While attending an open networking event in the startup world is often a valuable experience for entrepreneurs, a closed and more focused one allows for the efficient exchange of interests and experiences.

Around 25 co-founders of established Lebanese startups attended an invite-only meeting organized and hosted by Bader, to openly share their failures and success, on August 15, at Coworking+961 in Beirut.

An open exchange

The gathering’s attendees represented various industries ranging from music (Anghami) to fashion (Chouchic and Raghunter), as well as video on demand (Cinemoz), health (eTobb), hardware (Instabeat), professional development (ticklemybrain and, social matchmaking (et3arraf) and events (presella).

The startups were asked in advance to consider their recent successes as well as ongoing challenges in order to openly share them at the meeting. Fadi Bizri, Managing Director at Bader, stressed that the event would not include investors, allowing for the attendees to discuss difficulties in a candid manner.

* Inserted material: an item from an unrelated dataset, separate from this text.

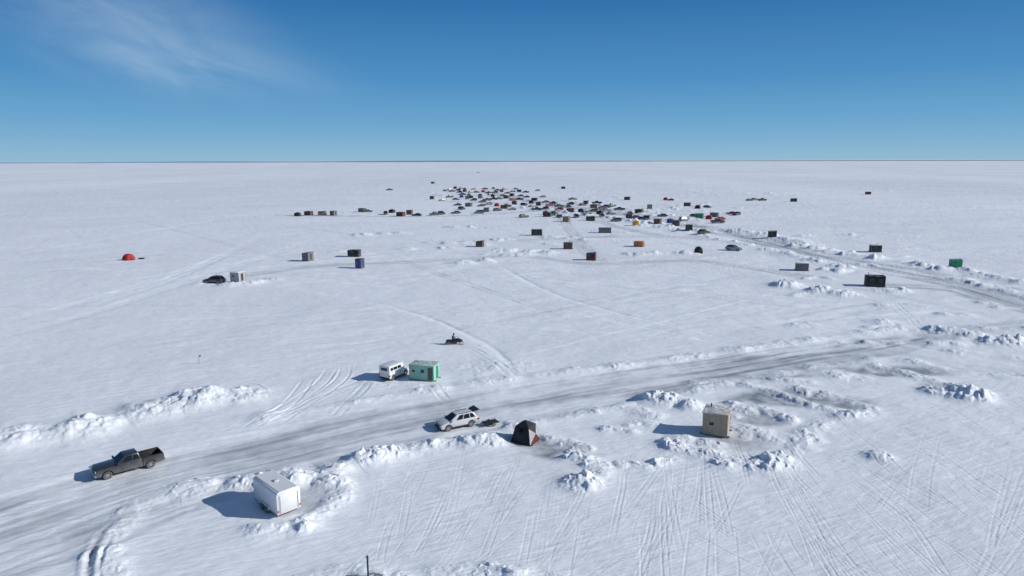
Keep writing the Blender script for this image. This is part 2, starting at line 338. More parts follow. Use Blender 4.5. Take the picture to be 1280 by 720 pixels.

“We were just among entrepreneurs, which allowed us to openly talk about our challenges,” said Hind Hobeika, CEO and Founder of Instabeat, and winner of the MIT Entreprise Forum Arab Startup Competition 2012, “I found out that other startups were facing similar problems, and learned about what they did to overcome them.”

Working from Lebanon

Many startups found that working from Lebanon could be an obstacle. For instance, distribution could be an issue, as well as allocating facilities and resources. To tackle this, some startups worked with overseas partners, while others built multicountry teams. However, by spreading the team across geographies, the entrepreneurs felt that they were sacrificing efficiency and productivity.


Building a team was a common issue amongst the present entrepreneurs. They felt that the larger the team became, the more difficult it was to keep the team happy. The startups also felt that recruiting members was a tough process. A debate centered on whether it was wiser to hire freelancers or full-timers. The fear of hiring freelancers was raised, based on the fact that freelancers often have other projects and following-up is difficult. Others felt that freelancers actually bring a variety and new perspective to the team.

Online and offline marketing

Many startups found social media to be a low-budget and useful tool for branding. However, certain startups shared that going through the harder and more difficult route of partnering with TV and media entities made all the difference during their launch and subsequent user-acquisition efforts.


While the initial round of funding can be relatively easy to get, many startups felt that they struggled in their quest to raise a second round of funding. They shared mutual experiences with investment negotiations that dragged on for too long and did not deliver results. It was then pointed out that investing in startups is tough in general as the ecosystem is considered to be at an immature stage.

The entrepreneurship trend

All attendees agreed that general expectation in Lebanon and the Arab region is for fresh university graduates to climb the corporate ladder in an already established company. A growing few are headed in a different direction.

“We’re the first generation to do this,” said Hobeika, “It's a path that sounds unusual to our parents because there haven’t been any success stories yet.”